The Plan also talks of a refocus for the national office staff team – there is NO doubting their commitment, but doubt does exist about the need for such bureaucracy and the continuing scandal of high salaries. Bluntly, in a dwindling Church we no longer need nor can we afford all that we presently have centrally. Some of the suggestions in the proposed RAP are welcome but the Report is too wordy and tinkers with a system that needs radical overhaul. We need a committed independent team to deliver radical change, supported by some staff to assist in implementation.
Liberate local church, build capacity at regional level to support local churches, and streamline national structures – that’s what it says on the tin, but strangely the contents don’t match! Are there concrete proposals here that would inspire your local Church as it ponders the radical?
This RAP is supposed to be the blueprint for the way forward for the next three years, hailing a new approach to Church life, why has the Report slipped out quietly? Where was the glorious launch? Or do we believe it is not the RAP it should be? No radical plans about a new look communication department that grasps the cutting edge of modern technology?
Follow me. That means challenging tradition, going against the grain, loosening power, dispelling fear, a vision of what the Kingdom will look like amongst us. Is it persistent neglect of the radical call to “follow me” that has spelled decline and made the institution the end rather than the means to the end? You may or may not agree with “Extinction Rebellion” and its nonviolent efforts to urgently address climate change, but at least they are doing something about it. Have we got folk in the Church with stirrings of rebellion? They are out there!

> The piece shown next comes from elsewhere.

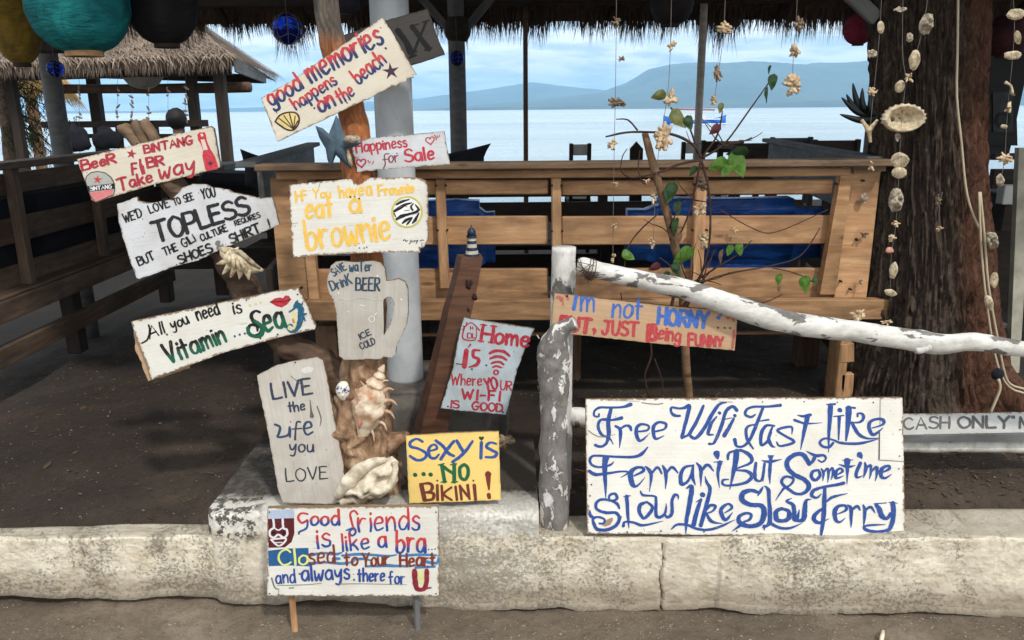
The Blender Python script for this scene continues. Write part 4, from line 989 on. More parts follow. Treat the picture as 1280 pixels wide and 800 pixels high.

To quote James Simpson in Life and Work 20 years ago… “The Church has always needed radicals – members concerned to get beyond what is peripheral to arrive at the root of the matter; members prepared to question assumptions about what it means to be the Church in our day. It is very easy to become immersed in keeping the roof on the church building and the organ working and the money coming in, that we fail to discern what God is seeking to do through the Church for the world he loves. The Church of Scotland needs to find ways of touching the hearts of those who believe that the Church is not for the likes of me.”
Will the General Assembly of 2019 say this proposed plan is not radical enough? I hope so.